A bona fide termination of the underlying lawsuit in plaintiff's favor is an essential element of a malicious prosecution action. Union Oil of Cal. v. Watson, 468 So.2d 349 (Fla. 3d DCA), review denied 479 So.2d 119 (Fla. 1985); DeMarie v. Jefferson Stores, Inc., 442 So.2d 1014 (Fla. 3d DCA 1983); Weissman v. K-Mart Corp., 396 So.2d 1164 (Fla. 3d DCA 1981). To demonstrate the existence of this element, plaintiff must show either a favorable decision on the merits or a bona fide termination of the proceedings. Union Oil; Weissman. The question before us is whether the final summary judgment constituted a favorable termination of the proceedings. Finding that the summary judgment terminated the proceedings in favor of Hansen, we hold that it supports an action for malicious prosecution.

The Restatement (Second) of Torts § 674 Comment j (1977) provides:

Civil proceedings may be terminated in favor of the person against whom they are brought under the rule stated in Clause (b), by (1) the favorable adjudication of the claim by a competent tribunal, or (2) the withdrawal of the proceedings by the person bringing them, or (3) the dismissal of the proceedings because of his failure to prosecute them. A favorable adjudication may be by a judgment rendered by a court after trial, or upon a demurrer or its equivalent. In either case the adjudication is a sufficient termination of the proceedings, unless an appeal is taken. If an appeal is taken, the proceedings are not terminated until the final disposition of the appeal and of any further proceedings that it may entail.

A summary judgment is favorable to the prevailing party. The trial court entered the final summary judgment we affirmed in Standard, Weisberg, Heckerling & Rosow, P.C. v. C.A. Hansen, Inc., 506 So.2d 420 (Fla. 3d DCA 1987), based on a finding that there were no genuine issues of material fact and that Hansen was entitled to judgment as a matter of law. Whitten v. Progressive Casualty Ins. Co., 410 So.2d 501 (Fla. 1982); Coast Cities Coaches, Inc. v. Dade County, 178 So.2d 703 (Fla. 1965); Graham v. First Marion Bank, 237 So.2d 793 (Fla. 1st DCA 1970); Graff Enter. v. Canal Ins. Co., 213 So.2d 738 (Fla. 1st DCA 1968); Fla.R.Civ.P. 1.510(c). The summary judgment was rendered by a competent tribunal, and thus, satisfies the first Restatement requirement.

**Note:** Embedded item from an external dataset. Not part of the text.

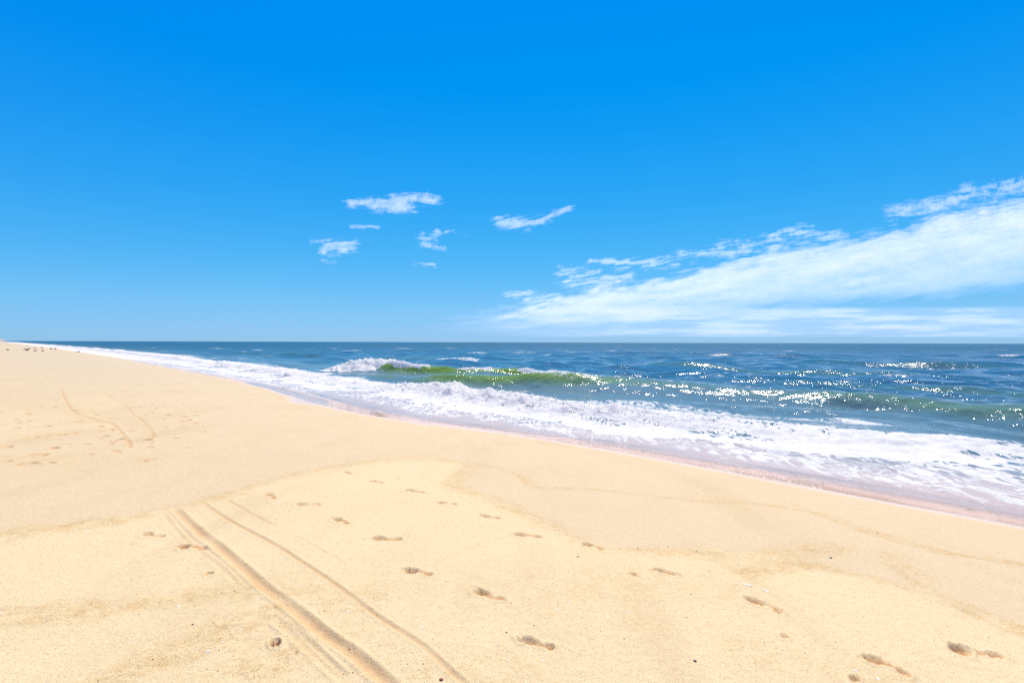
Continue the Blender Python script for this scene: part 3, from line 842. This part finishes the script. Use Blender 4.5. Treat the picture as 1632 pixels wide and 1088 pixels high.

*814 We find no merit in appellant's assertion that the summary judgment in Standard, Weisberg was entered on merely technical grounds and was not dispositive of the merits of the issue presented. We recognize an action for malicious prosecution will not lie when the result is not dispositive of the merits, as in Freedman v. Crabro Motors, 199 So.2d 745 (Fla. 3d DCA 1967), where this court denied such an action because plaintiff escaped prosecution by entering an agreement. The final summary judgment on which Hansen relies does not fall into the category of a dismissal on technical grounds. See Union Oil of California, 468 So.2d at 353 n. 4 (dismissals on technical grounds are not on the merits or entirely unreflective of the merits). The summary judgment in Hansen's favor was rendered in a third-party negligence claim against Hansen for indemnity and contribution. The trial court determined that Hansen did not have a duty that would render it liable for indemnity or contribution as described in the five counts of the complaint.

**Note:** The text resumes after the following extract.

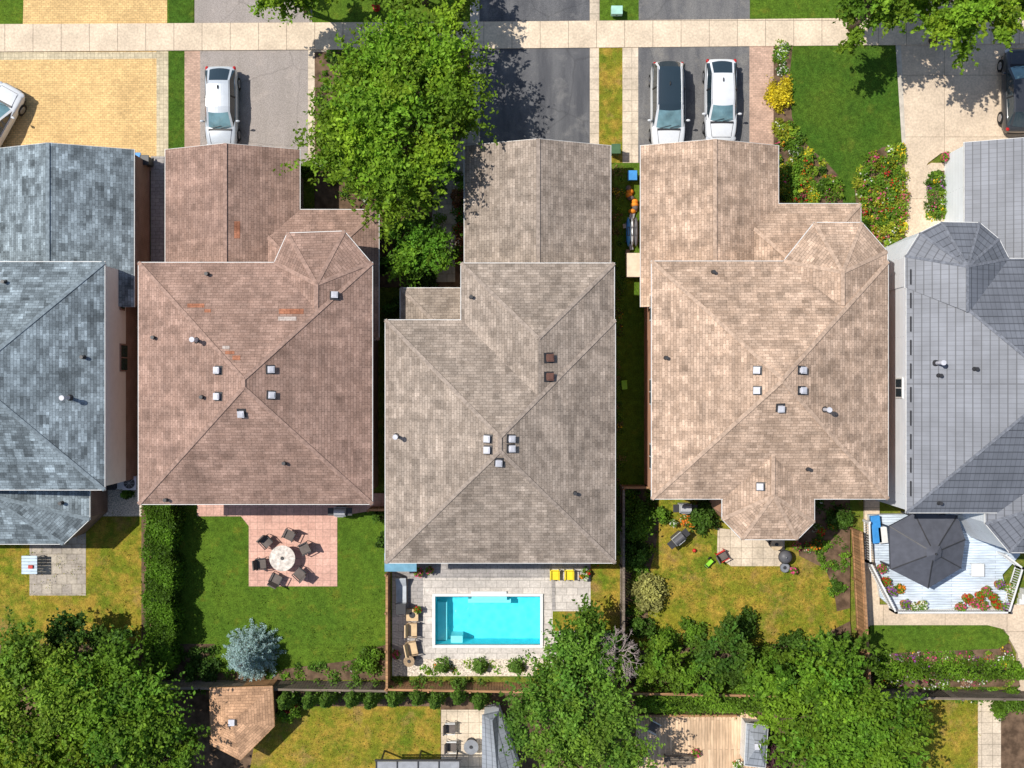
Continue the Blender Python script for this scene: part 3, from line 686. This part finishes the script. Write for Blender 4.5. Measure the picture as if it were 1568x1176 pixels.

Finally, there is no evidence in the record that the summary judgment was bargained for or obtained by Hansen on his promise of payment or restitution. Freedman. In entering a summary judgment in Hansen's favor in the first action, the trial court considered the merits of the case. Thus, the order was not based on a technical or procedural factor; it constituted a decision on the merits.

Because the final summary judgment determined the underlying lawsuit in a manner favorable to Hansen, we hold as a matter of law that the disposition of the lawsuit by final summary judgment constituted a bona fide termination in favor of appellant. Thus, we reverse the final summary judgment in the malicious prosecution action and remand to the trial court for further proceedings consistent with this opinion.

Reversed and remanded.

NOTES

[1] Hansen has settled with all parties but Wicker Smith.